La requalification des espaces publics permet de poursuivre des objectifs de qualité de vie : place des piétons et cyclistes, accès aux transports en commun, lien et continuité territoriale, valorisation des espaces de nature, mise en scène de la ville…

Saisir l’opportunité des projets en cours pour qualifier/doter le cadre de vie d’espaces valorisants et porteurs d’usages attractifs : enjeu de construction perpétuelle

Même si elles sont récentes, les formes bâties des activités et des cités sont déjà en mutation. D’importantes transformations font émerger de nouvelles compositions urbaines pour lesquelles le projet de former des paysages (lisibles, agréables à vivre à pied, cohérents) apparaît plus nettement, en contraste avec les productions des 30 glorieuses.

Les lignes de tramway, une occasion à saisir pour requalifier les espaces publics et renouveler les tissus attenants, en recherchent davantage de cohérence et moins de banalisation.

Un dynamisme porteur

Les capacités des territoires à se transformer permettent de produire des formes urbaines plus adaptées aux besoins d’aujourd’hui : la Seine-Saint-Denis constitue un territoire de projet, très nettement sensible à l’époque de la rédaction de cet atlas, en 2018.

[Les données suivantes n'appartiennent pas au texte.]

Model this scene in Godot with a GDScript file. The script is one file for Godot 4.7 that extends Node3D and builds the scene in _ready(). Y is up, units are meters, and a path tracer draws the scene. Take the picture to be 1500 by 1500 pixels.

Les paysages des formes bâties sont pour beaucoup en cours d’invention, leur qualité ne repose pas nécessairement sur une vision patrimoniale des formes existantes.
Une approche paysagère des projets paraît positive, en ayant comme objectifs un meilleur ancrage aux composantes naturelles, une plus grande attention à la qualité du cadre de vie, aux déplacements à pied et à vélo, des articulations plus nettes avec les voisinages, la constitution de lieux de vie identifiables et moins standardisés.

Représenter la Seine-Saint-Denis : un déficit d’image

Les représentations artistiques ont rarement choisi les formes bâties majoritaires (pavillons, zones d’activité, cités) comme sujets, surtout en comparaison des innombrables œuvres d’art ou images touristiques ayant comme sujet les rues de Paris, ou les campagnes franciliennes.

Les formes présentes sont en outre parfois difficiles à saisir comme paysages, du fait de leurs morcellement, parce qu’elles n’ont pas été conçues dans ce but, et que les formes assez standardisées n’ont pas produit beaucoup de « lieux » suffisamment caractéristique pour motiver une production d’image.

Épinay-sur-Seine. Un voisinage sans transition d’échelle entre le village initial et les grands immeubles de logements.